Why Teach?

This extended quotation is from Dr. Howard Hendricks in his book Teaching to Change Lives.

Years ago I took part in a Sunday school convention at Moody Memorial Church in Chicago. During a lunch break, three of us who were teaching at the convention walked across the street to a little hamburger shop. The place was filled, but soon a table for four opened up. We saw an elderly lady whom we knew was attending the convention because of the bag she was carrying, and we asked her to join us.

We learned she was eighty-three and from a town in Michigan’s Upper Peninsula. In a church with a Sunday school of only sixty-five people, she taught a class of thirteen junior-high boys. She had traveled by Greyhound bus all the way to Chicago the night before the convention. Why? In her words, “To learn something that would make me a better teacher.”

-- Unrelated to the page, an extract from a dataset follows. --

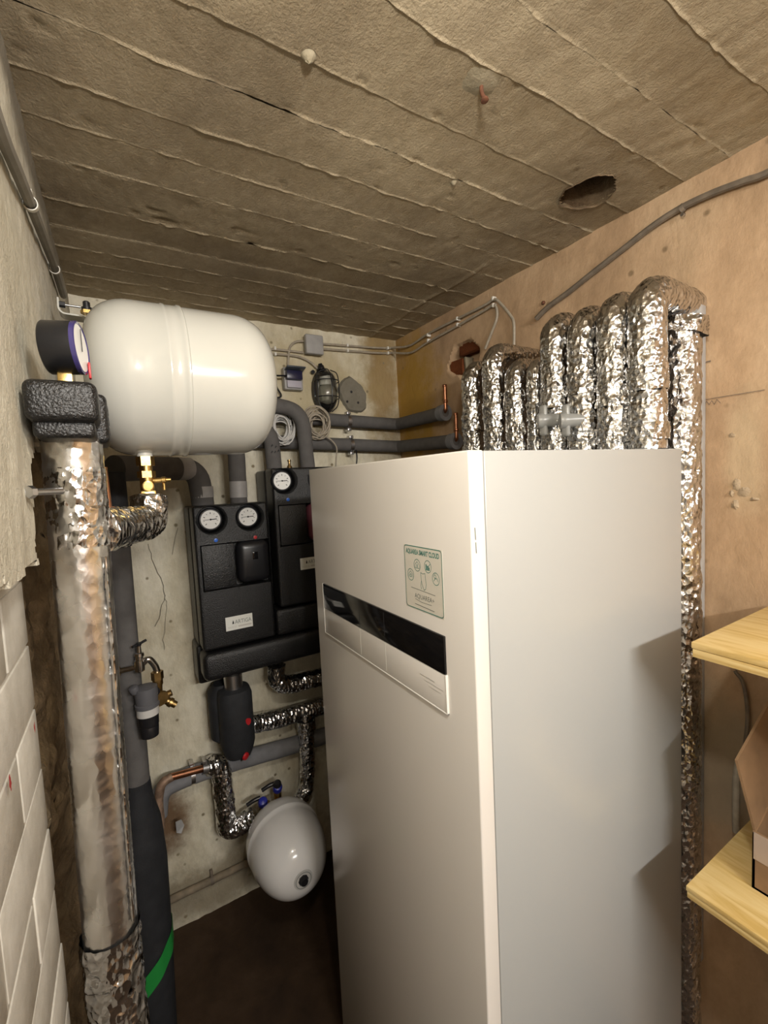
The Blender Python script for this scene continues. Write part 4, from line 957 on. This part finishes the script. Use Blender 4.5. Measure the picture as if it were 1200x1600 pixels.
fpipe('insulated_pipe', [(.025, 1.64, .50), (.04, 1.655, .585), (.16, 1.665, .590), (.57, 1.668, .555), (.86, 1.668, .54)], .032, 'long light grey foam pipe low on back wall', foam_light, .05, None)
t = thing('pipe_clamp', (.145, 1.665, .59), 'zinc pipe clamp around low light grey foam pipe', 'clamp', 'zinc pipe clamps')
mb = MB(); mb.lathe([(-.007, .0335), (-.007, .0355), (.007, .0355), (.007, .0335)], (.145, 1.665, .5905), (1, .02, -.05), 30, caps=False); mb.build('band', zinc, t)
mb = MB(); mb.box((.138, 1.655, .622), (.152, 1.685, .634), .001); mb.build('lug', zinc, t)
t = thing('copper_pipe', (.2, 1.63, .61), 'bare copper pipe bending down to old brown pipe at left', 'pipe')
mb = MB(); mb.tube([(.205, 1.635, .612), (.075, 1.622, .632)], .0125, 18); mb.build('tube', copper, t)
mb = MB(); mb.tube([(.08, 1.622, .632), (.045, 1.62, .625), (.030, 1.62, .56), (.033, 1.60, .50), (.02, 1.58, .45), (-.02, 1.55, .42)], .0145, 18, .035, .01, lambda P: fbm(P, 60, 2, 9)*.0015); mb.build('corroded_bend', copper_dull, t)
mb = MB(); mb.lathe([(-.01, .0185), (-.01, .020), (.01, .020), (.01, .0185)], (.185, 1.633, .615), (1, .1, -.15), 24, caps=False); mb.box((.178, 1.62, .632), (.192, 1.65, .648), .001); mb.build('clamp', zinc, t)
mb = MB(); q = at(281, 1290, Y=1.64); V = [q+Vector(p) for p in ((-.012, 0, .018), (.006, -.004, .022), (.014, -.002, -.004), (.002, -.006, -.026), (-.012, -.002, -.02))]
mb.add(V+[v+Vector((0, .002, 0)) for v in V], [(0, 1, 2, 3, 4), (9, 8, 7, 6, 5)]+[(k, (k+1) % 5, 5+(k+1) % 5, 5+k) for k in range(5)])
tag(mb.build('foil_scrap', simple('dull_tape', (.5, .5, .5), .45, .4), None, False), 'small loose scrap of silver tape beside old pipe bend', 'tape')
# old pipe along the foot of the wall
t = thing('old_pipe', (.2, 1.69, .125), 'old painted pipe running along foot of back wall', 'pipe')
mb = MB(); mb.tube([(-.02, 1.70, .135), (.62, 1.70, .135)], .013, 16, 0, .02, lambda P: fbm(P, 50, 2, 9)*.001); mb.build('tube', simple('old_pipe_paint', (.20, .16, .11), .8, var=.3, vscale=30), t)
mb = MB(); mb.lathe([(-.006, .0155), (.006, .0155)], (.185, 1.70, .135), (1, 0, 0), 16); mb.box((.180, 1.695, .13), (.190, 1.708, .175), .002); mb.build('bracket', conduitm, t)
# blue handled valves
for i, (bp_, lab) in enumerate(((Vector((.374, 1.622, .392)), 'lower left blue handled valve beside small white vessel'), (Vector((.432, 1.622, .425)), 'upper right blue handled valve above small white vessel'))):
    t = thing('blue_valve', bp_, lab, 'valve', 'blue handled valves')
    mb = MB(); mb.lathe([(-.035, .011), (-.03, .014), (0, .015), (.012, .012), (.02, .010)], bp_, (-.1, -.25, 1), 18); mb.build('body', brass, t)
    hd = bp_+Vector((-.004, -.018, .028))
    mb = MB(); mb.lathe([(-.012, .010), (-.006, .017), (.014, .018), (.024, .014), (.027, .004)], hd, (-.1, -.6, .8), 20); mb.build('blue_knob', bluem, t)
    mb = MB(); mb.tube([hd+Vector((-.006, .01, .018)), hd+Vector((-.03, .012, .016)), hd+Vector((-.055, .015, .006))], .0075, 12, .02); mb.build('black_lever', blackpl, t)
    if i: mb = MB(); mb.lathe([(0, .016), (.018, .015), (.026, .008)], hd+Vector((-.001, -.004, .014)), (-.1, -.5, .8), 18); mb.build('black_cap', blackpl, t)
# small vessel, axis square to the wall
VX, VZ, VR = .404, .352, .128; y0_, y1_ = 1.585, 1.283
t = thing('small_expansion_vessel', (VX, 1.43, VZ-VR), 'small white egg shaped expansion vessel low beside the cabinet', 'tank')
prof = []
for k in range(17): a = PI/2*k/16; prof.append((.105*(1-math.cos(a)), VR*math.sin(a)**.75 if k else .0005))
prof += [(.112, VR+.0015), (.118, VR+.0015), (.121, VR-.001)]
Lh = y0_-y1_
for k in range(16, -1, -1): a = PI/2*k/16; prof.append((Lh-.16*(1-math.cos(a)), (VR-.001)*math.sin(a)**.72 if k else .0005))
mb = MB(); mb.lathe(prof, (VX, y0_, VZ), (0, -1, 0), 72); mb.build('shell', tank2_white, t, True, 50)
mb = MB(); ringflat(mb, (VX, y1_-.0012, VZ), (.030, 0, 0), (0, 0, .030), 1, .62, 40); ringflat(mb, (VX, y1_-.0018, VZ), (.028, 0, 0), (0, 0, .028), 1, .95, 40); mb.lathe([(0, .031), (.002, .031)], (VX, y1_+.002, VZ), (0, -1, 0), 32); mb.build('round_label', cablepale, t)
mb = MB(); ringflat(mb, (VX, y1_-.0024, VZ), (.026, 0, 0), (0, 0, .026), 1, .93, 40); mb.build('label_print', printgrey, t, False)
mb = MB(); mb.lathe([(0, .0165), (.004, .0165), (.005, .014), (.014, .012), (.015, .003)], (VX, y1_+.001, VZ), (0, -1, 0), 8); mb.build('valve_plug', blackpl, t, True, 25)
mb = MB(); mb.cyl((VX, y0_-.005, VZ), (VX, YB-.03, VZ), .013, 18); mb.build('connection', brass, t)

# ------------------------------------------------------------------ shelves and carton
SX = .80
for (z, y1, th, lab) in ((1.309, .356, .026, 'upper pale wooden shelf board at right edge'), (.866, .364, .022, 'lower pale wooden shelf board with worn knots')):
    t = thing('shelf_board', ((SX+XR)/2, 0, z-th), lab, 'shelf', 'wooden shelf boards')
    mb = MB(); mb.box((SX, -.25, z-th*.42), (XR-.004, y1, z), .0012, 2); mb.build('top_layer', wood, t)
    mb = MB(); mb.box((SX+.0012, -.25, z-th), (XR-.004, y1-.0012, z-th*.42-.0006), .0012, 2); mb.build('bottom_layer', wood, t)
    for yy in (.12, -.18):
        mb = MB(); mb.box((SX+.06, yy, z-th-.025), (XR-.002, yy+.02, z-th-.0005), .001); mb.box((XR-.022, yy, z-th-.2), (XR-.004, yy+.02, z-th-.0005), .001); mb.build('shelf_bracket', zinc, t)
# open carton on the lower shelf
bx0, bx1, by0, by1, bz = .888, 1.10, -.02, .300, .8665
t = thing('cardboard_carton', ((bx0+bx1)/2, .14, bz), 'worn open cardboard carton standing on lower wooden shelf', 'carton')
th = .004; h_ = .185
MB().box((bx0, by0, bz), (bx1, by1, bz+th)).build('bottom', cardm, t, False)
def panel(name, P0, P1, z0, z1a, z1b, nrm, mat=cardm, par=t):
    P0, P1, n_ = Vector(P0), Vector(P1), Vector(nrm)*th; nn = 8; V = []
    for k in range(nn+1):
        s = k/nn; p = P0.lerp(P1, s); zt_ = z1a+(z1b-z1a)*s+random.uniform(-.004, .004)
        V += [(p.x, p.y, z0), (p.x+n_.x, p.y+n_.y, z0), (p.x+n_.x, p.y+n_.y, zt_), (p.x, p.y, zt_)]
    Fc = [(4*k+a, 4*k+(a+1) % 4, 4*k+4+(a+1) % 4, 4*k+4+a) for k in range(nn) for a in range(4)]+[(0, 1, 2, 3), tuple(4*nn+a for a in range(4))]
    mb = MB(); mb.add(V, Fc); return mb.build(name, mat, par, False)
panel('side_panel', (bx0, by0, 0), (bx0, by1, 0), bz, bz+.12, bz+.10, (1, 0, 0)); panel('side_panel', (bx1, by0, 0), (bx1, by1, 0), bz, bz+h_, bz+h_, (-1, 0, 0))
panel('side_panel', (bx0, by1, 0), (bx1, by1, 0), bz, bz+.105, bz+.16, (0, -1, 0)); panel('side_panel', (bx0, by0, 0), (bx1, by0, 0), bz, bz+h_, bz+h_, (0, 1, 0))
mb = MB(); a0, a1 = Vector((bx0+.006, by1+.001, bz+.10)), Vector((bx1, by1+.001, bz+.155)); b0, b1 = Vector((bx0-.012, by1+.022, bz+.225)), Vector((bx1-.01, by1+.03, bz+.30))
V = [a0, a1, b1, b0]; V += [v+Vector((0, -.004, 0)) for v in V]; mb.add(V, [(0, 1, 2, 3), (7, 6, 5, 4)]+[(k, (k+1) % 4, 4+(k+1) % 4, 4+k) for k in range(4)]); mb.build('raised_flap', cardm, t, False)
mb = MB(); mb.box((bx0-.0012, by0+.01, bz+.055), (bx0-.0002, by1-.002, bz+.104), .0003, 1); mb.build('packing_tape', tapem, t)
# cable hanging behind the shelf
tag(MB().tube(spline([at(1148, 1048, X=XR-.012), at(1162, 1070, X=XR-.012), at(1168, 1120, X=XR-.012), at(1163, 1170, X=XR-.013), at(1156, 1195, X=XR-.013)], 8), .004, 8).build('hanging_cable', conduitm), 'dark thin cable hanging on right wall under upper shelf', 'cable')
tag(MB().tube([at(1154, 1192, X=XR-.014), at(1150, 1215, X=XR-.014), at(1150, 1300, X=XR-.014)], .007, 12, .02).build('cable_conduit', cablegrey), 'short pale conduit on right wall behind the carton', 'conduit')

I thought at the time, “Most people who had a class of thirteen junior-high boys in a Sunday school of only sixty-five would be breaking their arms to pat themselves on the back: ‘Who, me? Go to a Sunday school convention? I could teach it myself!’” But not this woman.

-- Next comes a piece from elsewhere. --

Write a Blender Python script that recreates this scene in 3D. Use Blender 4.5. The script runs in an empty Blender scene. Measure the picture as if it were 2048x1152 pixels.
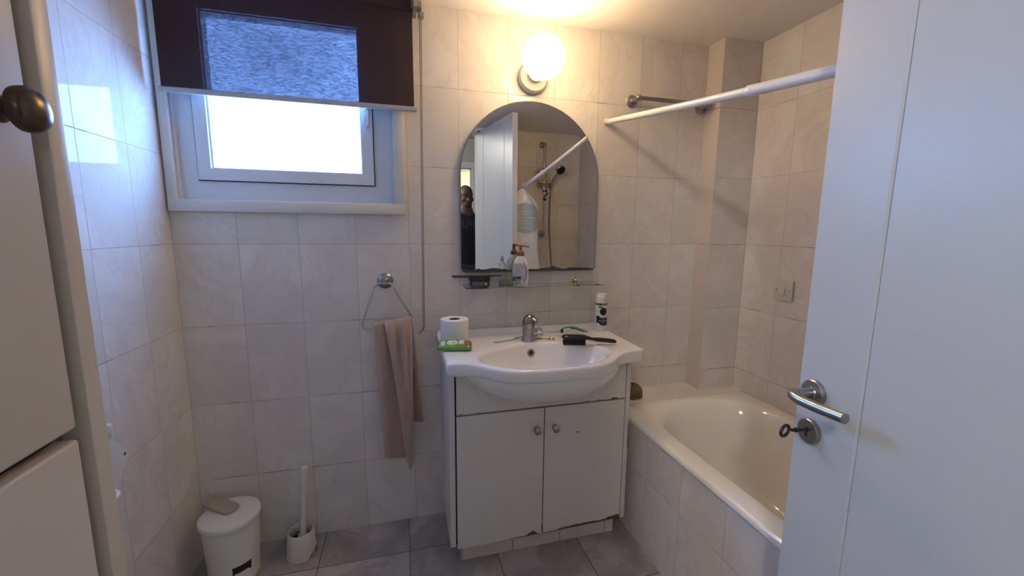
import bpy, bmesh, math, random
from mathutils import Vector, Matrix
random.seed(7)
C = bpy.context.scene.collection
scn = bpy.context.scene
PI = math.pi
sin, cos = math.sin, math.cos

# ------------------------------------------------------------------ camera, world, exposure
def look(yaw, pitch, roll):
    f = Vector((sin(yaw)*cos(pitch), cos(yaw)*cos(pitch), sin(pitch)))
    r = Vector((cos(yaw), -sin(yaw), 0)); u = r.cross(f)
    r2 = cos(roll)*r + sin(roll)*u; u2 = -sin(roll)*r + cos(roll)*u
    return Matrix((r2, u2, -f)).transposed()
cd = bpy.data.cameras.new('camera'); cam = bpy.data.objects.new('camera', cd); C.objects.link(cam)
cd.sensor_width = 36; cd.lens = 816.88/2048*36; cd.clip_start = 0.01
cam.matrix_world = Matrix.Translation((0.7767, -1.687, 1.2611)) @ look(0.2599, -0.144, 0.0092).to_4x4()
scn.camera = cam
w = bpy.data.worlds.new('sky'); scn.world = w; w.use_nodes = True
bg = w.node_tree.nodes['Background']; bg.inputs[0].default_value = (0.30, 0.66, 1.45, 1); bg.inputs[1].default_value = 20.5
vs = scn.view_settings; vs.view_transform = 'Standard'; vs.look = 'None'; vs.gamma = 1; vs.use_curve_mapping = False
vs.exposure = 0.14
scn.cycles.max_bounces = 14; scn.cycles.diffuse_bounces = 10; scn.cycles.transmission_bounces = 10
scn.cycles.transparent_max_bounces = 12
scn.cycles.sample_clamp_indirect = 6
def lamp(name, kind, loc, energy, color, **kw):
    d = bpy.data.lights.new(name, kind); o = bpy.data.objects.new(name, d); C.objects.link(o)
    o.location = loc; d.energy = energy; d.color = color
    for k, v in kw.items(): setattr(d, k, v)
    return o
pt = lamp('window_portal', 'AREA', (0.38, 0.12, 1.71), 1, (1, 1, 1), shape='RECTANGLE', size=0.62, size_y=0.62)
pt.rotation_euler = (-PI/2, 0, 0); pt.data.cycles.is_portal = True
lamp('hall_fill_light', 'POINT', (0.25, -2.55, 2.2), 48, (1, 0.95, 0.89), shadow_soft_size=0.08)  # added fill light for the bathroom; no lamp is known in the hall
lamp('far_room_light', 'POINT', (2.45, -5.5, 1.9), 40, (1, 0.97, 0.8), shadow_soft_size=0.1)

# ------------------------------------------------------------------ helpers
def mat(name, col=(.8, .8, .8), rough=.5, metal=0, spec=.5, coat=0, trans=0, ior=1.5, emit=None, es=0, sheen=0, bump=None, var=0):
    m = bpy.data.materials.new(name); m.use_nodes = True
    nt = m.node_tree; b = nt.nodes['Principled BSDF']
    b.inputs['Base Color'].default_value = (*col, 1); b.inputs['Roughness'].default_value = rough
    b.inputs['Metallic'].default_value = metal; b.inputs['Specular IOR Level'].default_value = spec
    b.inputs['Coat Weight'].default_value = coat; b.inputs['Transmission Weight'].default_value = trans
    b.inputs['IOR'].default_value = ior; b.inputs['Sheen Weight'].default_value = sheen
    if emit: b.inputs['Emission Color'].default_value = (*emit, 1); b.inputs['Emission Strength'].default_value = es
    tc = nt.nodes.new('ShaderNodeTexCoord')
    if bump:
        n = nt.nodes.new('ShaderNodeTexNoise'); n.inputs['Scale'].default_value = bump[0]; n.inputs['Detail'].default_value = 4
        nt.links.new(tc.outputs['Object'], n.inputs['Vector'])
        bp = nt.nodes.new('ShaderNodeBump'); bp.inputs['Strength'].default_value = bump[1]; bp.inputs['Distance'].default_value = bump[2]
        nt.links.new(n.outputs['Fac'], bp.inputs['Height']); nt.links.new(bp.outputs['Normal'], b.inputs['Normal'])
    if var:
        n = nt.nodes.new('ShaderNodeTexNoise'); n.inputs['Scale'].default_value = 7; n.inputs['Detail'].default_value = 5
        nt.links.new(tc.outputs['Object'], n.inputs['Vector'])
        r = nt.nodes.new('ShaderNodeValToRGB'); r.color_ramp.elements[0].position = .35; r.color_ramp.elements[1].position = .65
        r.color_ramp.elements[0].color = (*[c*(1-var) for c in col], 1); r.color_ramp.elements[1].color = (*col, 1)
        nt.links.new(n.outputs['Fac'], r.inputs[0]); nt.links.new(r.outputs[0], b.inputs['Base Color'])
    return m

class NT:
    def __init__(s, m): s.nt = m.node_tree
    def n(s, t, **kw):
        x = s.nt.nodes.new('ShaderNode'+t)
        for k, v in kw.items(): setattr(x, k, v)
        return x
    def l(s, a, b): s.nt.links.new(a, b)
    def m(s, op, a, b=None, c=None):
        x = s.n('Math', operation=op)
        for i, v in enumerate((a, b, c)):
            if v is None: continue
            if hasattr(v, 'links'): s.l(v, x.inputs[i])
            else: x.inputs[i].default_value = v
        return x.outputs[0]

def tile_mat(name, au, av, w, h, ou, ov, c1, c2, vein, groutc, rough=.1, gw=.0013, dirt=.5, stain=(.16, .12, .10), spec=.35):
    m = bpy.data.materials.new(name); m.use_nodes = True; N = NT(m)
    b = m.node_tree.nodes['Principled BSDF']
    tc = N.n('TexCoord'); sp = N.n('SeparateXYZ'); N.l(tc.outputs['Object'], sp.inputs[0])
    U = N.m('DIVIDE', N.m('SUBTRACT', sp.outputs[au], ou), w); V = N.m('DIVIDE', N.m('SUBTRACT', sp.outputs[av], ov), h)
    def edge(x, s):
        f = N.m('FRACT', x); return N.m('MULTIPLY', N.m('MINIMUM', f, N.m('SUBTRACT', 1.0, f)), s)
    du, dv = edge(U, w), edge(V, h)
    d = N.m('MINIMUM', du, dv)
    mr = N.n('MapRange'); mr.inputs[1].default_value = gw*.6; mr.inputs[2].default_value = gw*1.35
    mr.inputs[3].default_value = 1; mr.inputs[4].default_value = 0; N.l(d, mr.inputs[0]); g = mr.outputs[0]
    # a different piece of marble pattern on every tile
    cb = N.n('CombineXYZ'); N.l(N.m('FLOOR', U), cb.inputs[0]); N.l(N.m('FLOOR', V), cb.inputs[1])
    wn = N.n('TexWhiteNoise', noise_dimensions='3D'); N.l(cb.outputs[0], wn.inputs[0])
    va = N.n('VectorMath', operation='MULTIPLY_ADD'); N.l(wn.outputs['Color'], va.inputs[0]); va.inputs[1].default_value = (3, 3, 3)
    N.l(tc.outputs['Object'], va.inputs[2])
    n1 = N.n('TexNoise'); n1.inputs['Scale'].default_value = 4.5; n1.inputs['Detail'].default_value = 5; n1.inputs['Distortion'].default_value = .6
    N.l(va.outputs[0], n1.inputs['Vector'])
    r1 = N.n('ValToRGB'); r1.color_ramp.elements[0].position = .36; r1.color_ramp.elements[1].position = .62
    r1.color_ramp.elements[0].color = (*c1, 1); r1.color_ramp.elements[1].color = (*c2, 1); N.l(n1.outputs['Fac'], r1.inputs[0])
    n2 = N.n('TexNoise'); n2.inputs['Scale'].default_value = 4.5; n2.inputs['Detail'].default_value = 7; n2.inputs['Distortion'].default_value = 1.1; n2.inputs['Roughness'].default_value = .62
    N.l(va.outputs[0], n2.inputs['Vector'])
    vd = N.m('ABSOLUTE', N.m('SUBTRACT', n2.outputs['Fac'], .5))
    mv = N.n('MapRange'); mv.inputs[1].default_value = 0; mv.inputs[2].default_value = .035; mv.inputs[3].default_value = .27; mv.inputs[4].default_value = 0
    N.l(vd, mv.inputs[0])
    vm = N.m('MULTIPLY', mv.outputs[0], N.m('GREATER_THAN', n1.outputs['Fac'], .44))
    mx = N.n('Mix', data_type='RGBA'); N.l(vm, mx.inputs[0]); N.l(r1.outputs[0], mx.inputs[6]); mx.inputs[7].default_value = (*vein, 1)
    # grout, blackened in places along the horizontal joints
    n3 = N.n('TexNoise'); n3.inputs['Scale'].default_value = 9; n3.inputs['Detail'].default_value = 6; N.l(tc.outputs['Object'], n3.inputs['Vector'])
    md = N.n('MapRange'); md.inputs[1].default_value = .52; md.inputs[2].default_value = .64; md.inputs[3].default_value = 0; md.inputs[4].default_value = 1
    N.l(n3.outputs['Fac'], md.inputs[0])
    ds = N.m('MULTIPLY', N.m('MULTIPLY', md.outputs[0], N.m('LESS_THAN', dv, gw*1.5)), dirt)
    gm = N.n('Mix', data_type='RGBA'); N.l(ds, gm.inputs[0]); gm.inputs[6].default_value = (*groutc, 1); gm.inputs[7].default_value = (*stain, 1)
    fx = N.n('Mix', data_type='RGBA'); N.l(g, fx.inputs[0]); N.l(mx.outputs[2], fx.inputs[6]); N.l(gm.outputs[2], fx.inputs[7])
    N.l(fx.outputs[2], b.inputs['Base Color'])
    N.l(N.m('MULTIPLY_ADD', g, .5, rough), b.inputs['Roughness']); b.inputs['Specular IOR Level'].default_value = spec
    bp = N.n('Bump'); bp.inputs['Strength'].default_value = .5; bp.inputs['Distance'].default_value = .0012
    N.l(N.m('SUBTRACT', 1.0, g), bp.inputs['Height']); N.l(bp.outputs[0], b.inputs['Normal'])
    return m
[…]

Eighty-four boys who sat under her teaching are now young men in full-time vocational ministry. Twenty-two are graduates of the seminary where I teach.

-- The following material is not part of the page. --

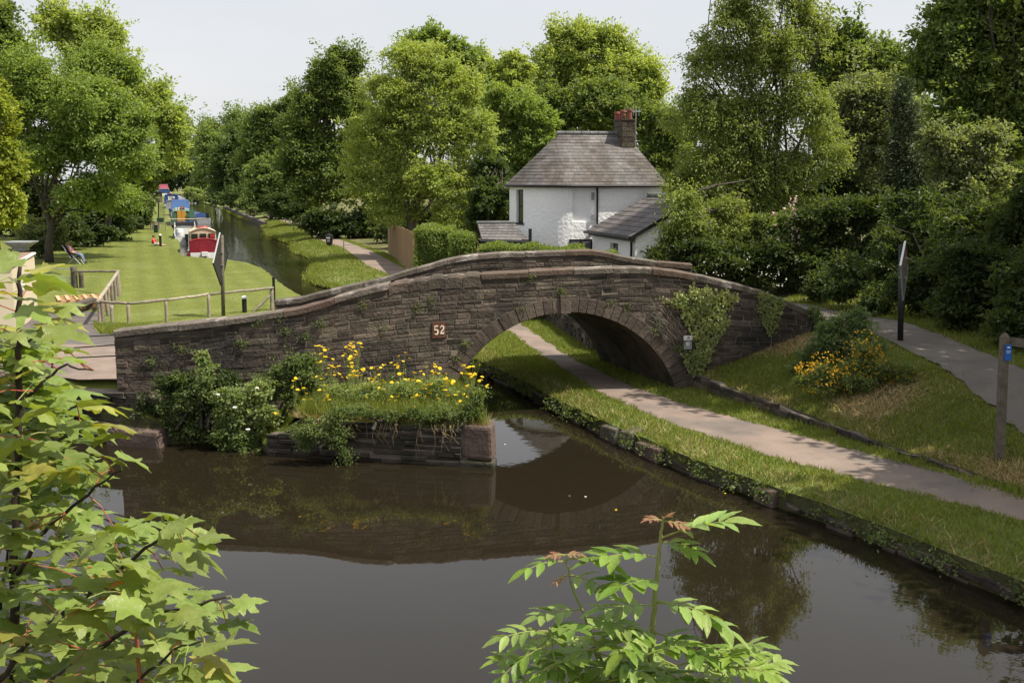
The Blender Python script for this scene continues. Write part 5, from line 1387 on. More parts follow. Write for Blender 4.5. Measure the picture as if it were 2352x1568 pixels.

If you were to ask me the secret to this woman’s impact, I’d give you a totally different answer today from what I would have said thirty years ago. Back then I’d have credited her methodology.

Now I believe it was because of her passion to communicate.

My heart’s concern for you is that God will give you a passion like that . . . and never let it die.

And I hope you never get over the thrill that someone will actually listen to you and learn from you.

4 Responses to “Why Teach?”

  1. adrienne haskins February 25, 2010 at 5:03 pm #

    are you planning on sharing this on class on Monday p.m.? it’s great!

    • Felicity February 25, 2010 at 5:14 pm #

      Exactly what I was thinking! : )

  2. Kathy February 26, 2010 at 9:39 am #

    I’m so glad you teach.

  3. Dorothea March 2, 2010 at 8:38 am #

    I LOVE this story. When most people would be planning on just relaxing, at 83 she’s still looking for new insight to make her a better teacher. How inspiring!
    And I LOVE the picture. Your children have such an incredible heritage, of being surrounded (and loved) by some of the best teachers ever!!